P. Para além do crítico, ele era, antes de tudo, professor, não? É o que todos dizem.

R. Ele é o cara antes da profissionalização universitária da geração do Paulo Arantes ou do Roberto Schwarz. Acho, inclusive, que ele não tinha o domínio de conceitos do Roberto Schwarz – não que isso lhe faça falta – mas a visão dele é outra. Um pouco mais amadora. Um pouco mais...

P. Estava pensando nisso. Ele é o professor antes da especialização, nesse sentido, quase ginasial. Alguém que te pega pela mão e conduz.
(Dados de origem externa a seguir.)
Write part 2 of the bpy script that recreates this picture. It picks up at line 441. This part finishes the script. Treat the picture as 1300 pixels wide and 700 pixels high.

R. É isso mesmo. Ele é o cara que vai lembrar de alguma coisa e vai te perguntar: “E seu pai? Não me diga! Seu pai é de Poços de Caldas?”. Aí, a partir disso, ele vai mergulhar na memória dele e te traçar uma árvore genealógica de Poços de Caldas. Nesse sentido, é quase como se o esforço crítico, ensaístico, fosse de conexão. Não estou dizendo que ele não tenha proposto conceitos, mas com ele a coisa era um pouco mais borrada. Ele não é mordente, ele vai espalhando. Ele não é o cara do itálico, da nota de rodapé. Eu acho que ele foi um grande justiceiro. Sem mitologia do grande, do que vai, do que morre. Ele fez o jogo aqui embaixo.

P. Faz algumas semanas, uma homenagem na Academia Carioca de Letras à escritora negra e pobre, Carolina de Jesus, virou uma discussão sobre se o livro dela Quarto de Despejo: Diário de uma Favelada era ou não era literatura. Dá pra imaginar o Antonio Candido puxando esse debate?

R. Não! De jeito nenhum. Não havia a menor chance de ele entrar nisso, nunca diria que não é literatura.